Natalie, who is three years old, is now very aware that she is having a baby brother.  Though she seems to have in many ways forgotten about Julia (a fact for which I am grateful, as I did not want her to experience anxiety about loss at such a young age), she knows intellectually about her, because she sees her picture and hears us talk about Julia.  There have now been four instances where, when her “new baby brother” is brought up, Natalie has said, “I love babies!  I’m excited to have a baby brother!  And then we are going to get Julia back!” 

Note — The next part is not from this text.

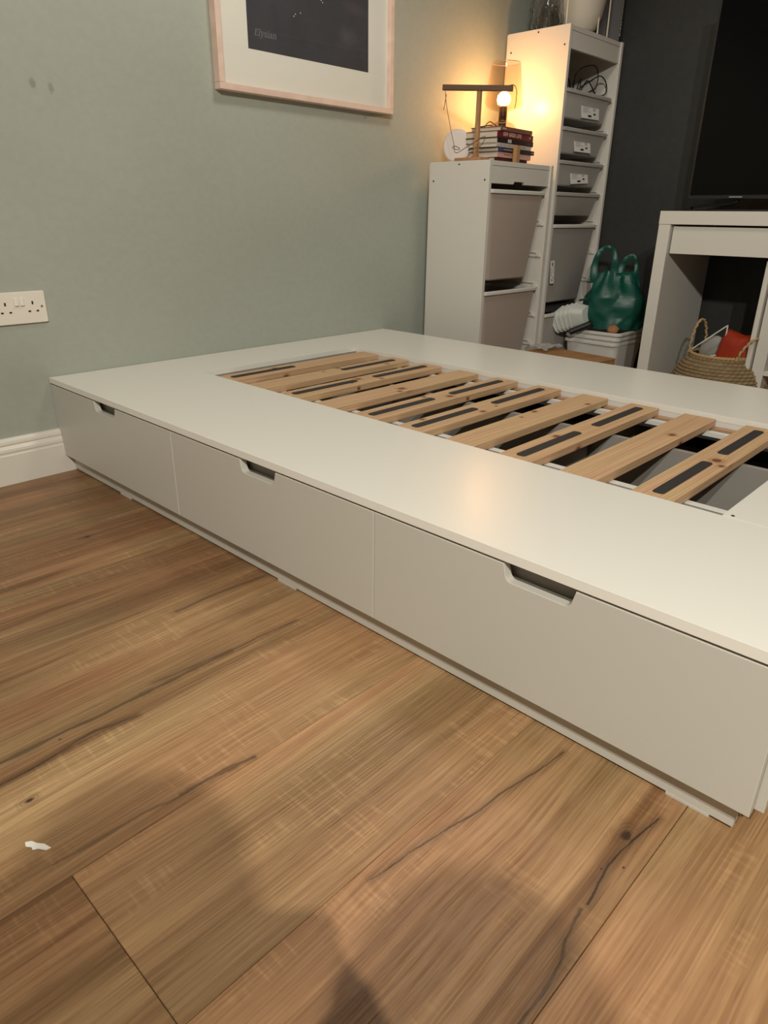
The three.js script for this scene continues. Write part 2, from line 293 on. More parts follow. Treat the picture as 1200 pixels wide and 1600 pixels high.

A few weeks before Julia died
The first time that she said this, I went into the bathroom and cried.  I’m not sure where she came up with this idea, but it is illustrative of how much toddlers’ minds work, even when they can't put it into words.  My guess is she deduced that, just as she can’t see baby brother, she also can’t see her sister, whom she knows is in heaven; so they must be in the same place and will both be part of our lives eventually.  We have talked each time about how Julia is in heaven and we won’t get to see her until we go to heaven (which triggered many painfully wonderful questions about how we get to heaven and where is heaven and when we will go there and will it be via airplane), and about how baby brother won’t replace Julia but will be a gift to us nonetheless.    


Natalie is so joyful about the idea that baby brother’s arrival accompanies getting Julia back.  She isn’t afraid to remember Julia in the same breath that she rejoices in the news that she is getting a brother.  She is innocently unaware that talking about Julia could be painful; she does not realize that the pain is something Taylor and I rejoice in because we know that Julia’s life is not forgotten.  And when Natalie doesn’t understand us, she isn’t afraid to ask (A LOT) of questions about where Julia is, and Jesus, and heaven.  Each of these sentiments from Natalie would be and are equally encouraging from friends and loved ones.

We are so grateful for the kindness and joy that people display when we inform them of our pregnancy.  However, though it rarely seems to come in the same conversation, we also can’t help but remember how very recently we were pregnant with our second precious child.  Be joyful with us, but know that as much as our pregnancy seems like a resolution to the desolation of grief, to us this good gift of a baby boy is simply part of our story, which God continues to write.